What happened
Shares of A10 Networks (ATEN 4.79%) were down 22% as of 12:39 p.m. ET on Friday, according to data provided by S&P Global Market Intelligence.
The cloud company released preliminary results for the third quarter that didn't sit well with investors. It expects revenue to be down between 19% to 22% year over year as industry headwinds continue to impact the business.
So what
A10 has averaged 9% annual revenue growth over the last 10 years but started to report falling demand in the first quarter when revenue dropped 8% year over year, followed by a decline of 3% in Q2. On the Q2 earnings call, management noted that many businesses were delaying projects. The conservative spending budgets with North American customers are catching up with the company, as management cited similar headwinds impacting its revenue for the third quarter.

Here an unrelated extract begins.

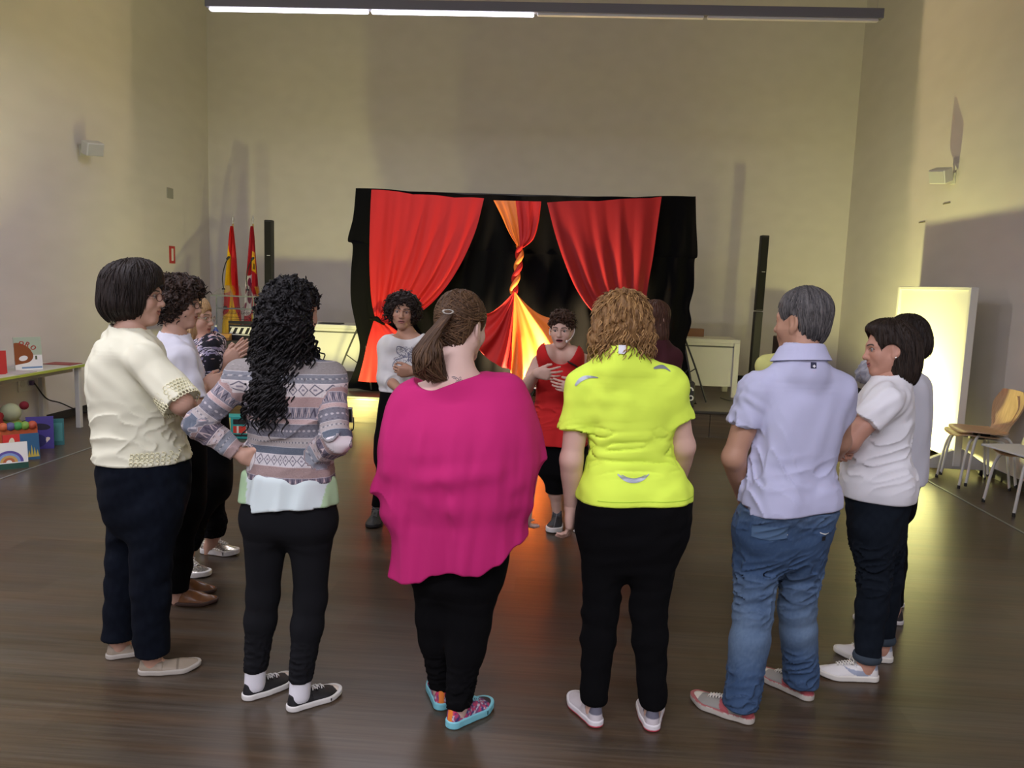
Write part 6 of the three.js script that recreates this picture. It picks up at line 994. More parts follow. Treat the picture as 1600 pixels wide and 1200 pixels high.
// curly-haired woman in white behind her
{
  const z = -3.75, S = {
    label: 'woman with short dark curls and brown boots, just behind the woman in cream', base: [-1.78, z], yaw: 112,
    torso: [[0.488,-1.871,-3.75,0.138,0.131], [0.618,-1.875,-3.75,0.158,0.15], [0.812,-1.871,-3.75,0.149,0.149], [0.94,-1.869,-3.75,0.136,0.136], [1.067,-1.869,-3.75,0.145,0.132], [1.177,-1.873,-3.75,0.151,0.132], [1.267,-1.881,-3.75,0.155,0.115], [1.329,-1.876,-3.75,0.116,0.086]],
    nb: [-1.873,1.348,-3.75], rn: 0.05, rs: 0.048,
    head: { c: [-1.854,1.521,-3.77], yaw: 98, pitch: 4, s: 0.93, cell: 0.0034, smile: 1, squint: 0.7 }, skin: SK.mid,
    a: { sh: [-2.02,1.246,-3.92], el: [-2.039,0.99,-4.0], wr: [-1.861,0.98,-3.9] }, b: { sh: [-1.773,1.259,-3.62], el: [-1.693,1.062,-3.58], wr: [-1.73,1.123,-3.75], hand: { X: [0, 0.9, -0.3], Y: [0.7, 0.3, -0.5] } },
    la: { hip: [-1.959,0.463,-3.82], kn: [-1.963,0.294,-3.82], an: [-1.964,0.017,-3.92], foot: 100 }, lb: { hip: [-1.823,0.505,-3.7], kn: [-1.843,0.308,-3.7], an: [-1.898,0.015,-3.78], foot: 98 },
    shoe: { id: 'brown_boot', L: 0.26, sole: 0.02, toeH: 0.045, collar: 0.13, dip: 0.01, instep: 0.075, boot: 0.05, swap: 1, soleColor: () => [0.06, 0.03, 0.02], color: (p) => { const v = n3(p[0] * 30, p[1] * 30, p[2] * 30) * 0.03; return [0.2 + v, 0.085 + v * 0.4, 0.03]; }, mat: mat([1, 1, 1], 0.32, { vertexColors: true }) },
  };
  S.hair = curlyHair([ell([0, 0.05, -0.02], [0.108, 0.1, 0.118]), ell([0, -0.02, -0.04], [0.105, 0.085, 0.1], 0.05), ell([0, 0.085, 0.06], [0.07, 0.05, 0.055], 0.05)], [ell([0, -0.055, 0.118], [0.09, 0.105, 0.09]), ell([0, -0.13, 0.03], [0.13, 0.05, 0.09])], 420, [0.012, 0.008, 0.006], [0.05, 0.027, 0.017], 1.1, { floor: -0.1, lo: [-0.16, -0.16, -0.18], hi: [0.16, 0.19, 0.16] });
  S.top = { c: [0.72, 0.73, 0.8], name: 'shirt', hem: 0.9, ease: 0.012, cell: 0.009, grow: 0.003, sleeves: [{ t: 0.9, r0: 0.06, r1: 0.062 }, { t: 0.92, r0: 0.062, r1: 0.064 }], cuts: [ell(add(S.nb, [0.015, 0.075, 0]), [0.085, 0.066, 0.09])], fold: sumF(foldN([0.4, 1, 0], 2, 11, 0.006, 91), foldN([1, -0.7, 0], 2, 16, 0.004, 93)) };
  S.bottom = { c: [0.003, 0.003, 0.0035], name: 'trousers', waist: 0.92, hem: 0.075, ease: [0.006, 0.006, 0.006, 0.012], cell: 0.011 };
  const o = person(S); glasses(o, [0.02, 0.015, 0.012]);
}

// blonde woman clapping, in a floral blouse
const floral = canvasTex(512, 512, (x) => { x.fillStyle = '#15141f'; x.fillRect(0, 0, 512, 512); for (let i = 0; i < 420; i++) { const a = rnd() * 512, b = rnd() * 512, r = 6 + rnd() * 12; x.fillStyle = ['#c9c3cf', '#a79fb4', '#d9b9b4', '#8d86a0', '#e4dde2'][Math.floor(rnd() * 5)]; for (let k = 0; k < 5; k++) { const w = k * 1.257 + i; x.beginPath(); x.ellipse((a + Math.cos(w) * r * 0.6), (b + Math.sin(w) * r * 0.6), r * 0.5, r * 0.3, w, 0, 7); x.fill(); } } });
{
  const z = -4.4, S = {
    label: 'blonde woman in a dark floral blouse and silver sneakers, clapping', base: [-2.0, z], yaw: 108,
    torso: [[0.407,-1.987,-4.4,0.126,0.114], [0.539,-1.992,-4.4,0.149,0.129], [0.671,-1.994,-4.4,0.137,0.125], [0.839,-1.996,-4.4,0.119,0.113], [0.987,-1.997,-4.4,0.125,0.109], [1.098,-1.995,-4.4,0.139,0.116], [1.207,-2.009,-4.4,0.152,0.108], [1.268,-2.015,-4.4,0.11,0.078]],
    nb: [-2.049,1.267,-4.4], rn: 0.046, rs: 0.045, bust: [1.27, 0.07, 0.06, 0.07],
    head: { c: [-2.078,1.417,-4.42], yaw: 86, pitch: 3, s: 0.93, cell: 0.003, smile: 1, squint: 0.6, brow: [0.15, 0.09, 0.05] }, skin: SK.mid,
    a: { sh: [-2.155,1.168,-4.56], el: [-2.101,0.964,-4.62], wr: [-1.925,1.175,-4.5], rw: 0.024, hand: { X: [-0.7, 0.5, 0.1], Y: [0.72, 0.66, 0.0], flip: 1, curl: [0.1, 0.1, 0.12, 0.15] } },
    b: { sh: [-1.925,1.193,-4.24], el: [-1.924,1.015,-4.2], wr: [-1.879,1.178,-4.34], rw: 0.024, hand: { X: [-0.6, 0.6, 0.1], Y: [0.78, 0.6, -0.12], curl: [0.1, 0.1, 0.12, 0.15] } },
    la: { hip: [-2.061,0.382,-4.48], kn: [-1.993,0.216,-4.46], an: [-2.066,0.007,-4.52], foot: 92 }, lb: { hip: [-1.949,0.435,-4.3], kn: [-2.021,0.278,-4.25], an: [-2.069,0.005,-4.2], foot: 68 },
    shoe: { id: 'silver_sneaker', L: 0.24, sole: 0.032, instep: 0.075, swap: 1, soleColor: () => [0.72, 0.71, 0.66], color: (p) => { const v = n3(p[0] * 120, p[1] * 120, p[2] * 120); return v > 0.2 ? [0.85, 0.82, 0.72] : [0.4, 0.38, 0.32]; }, laces: 5, laceC: [0.75, 0.74, 0.7], mat: metalShoeM },
  };
  const bl = [[0.25, 0.14, 0.06], [0.62, 0.42, 0.2]];
  S.hair = sleekHair([ell([0, 0.042, -0.018], [0.09, 0.097, 0.108]), ell([0, -0.09, -0.03], [0.095, 0.11, 0.085], 0.05), cone([-0.078, -0.08, 0.0], [-0.075, -0.235, 0.05], 0.032, 0.024, 0.03), cone([0.078, -0.08, 0.0], [0.075, -0.235, 0.05], 0.032, 0.024, 0.03)], [ell([0, -0.05, 0.112], [0.074, 0.11, 0.092])], 420, bl[0], bl[1], { floor: -0.21, len: 0.12, lo: [-0.15, -0.26, -0.18], hi: [0.15, 0.18, 0.14] });
  S.top = { name: 'blouse', mat: mat([1, 1, 1], 0.85, { map: floral }), uv: (p) => [(p[0] + p[2] * 0.8) * 2.6, p[1] * 2.6], hem: 0.9, cell: 0.009, ease: 0.012, grow: 0.004, sleeves: [{ t: 0.72, r0: 0.058, r1: 0.06 }, { t: 0.72, r0: 0.06, r1: 0.062 }], cuts: [ell(add(S.nb, [0.02, 0.07, 0]), [0.08, 0.06, 0.085])], fold: foldN([0.3, 1, 0], 2, 12, 0.006, 95) };
  S.bottom = { c: [0.003, 0.003, 0.0035], name: 'leggings', waist: 0.94, hem: 0.12, ease: [0.004, 0.003, 0.003, 0.003], cell: 0.01, fold: maskF(foldN([1, 0.1, 0.2], 3, 26, 0.004, 97, 2), (x, y) => sstep(0.34, 0.16, y)) };
  const o = person(S); glasses(o, [0.3, 0.25, 0.15]);
}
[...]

It's important to note that A10 hasn't lost these customers. These are just projects that have been pushed back to later periods, so it's possible that the company will recapture this revenue in the future. This would turn a headwind into a growth tailwind.
Now what
In this soft-demand environment, the company is taking steps to keep profitability up. Management expects to deliver full-year growth in adjusted earnings per share, with fourth-quarter revenue coming in between $70 million to $80 million, compared to $77.6 million in Q4 2022.
The good news is that the stock now trades at only 16x Wall Street's 2023 earnings estimate, compared to a price-to-earnings ratio of 20 before the news this week.
Organizations will need network security solutions, and the growth of 5G and cloud computing are only expanding the addressable market for A10's services. The market could be undervaluing the company's long-term growth.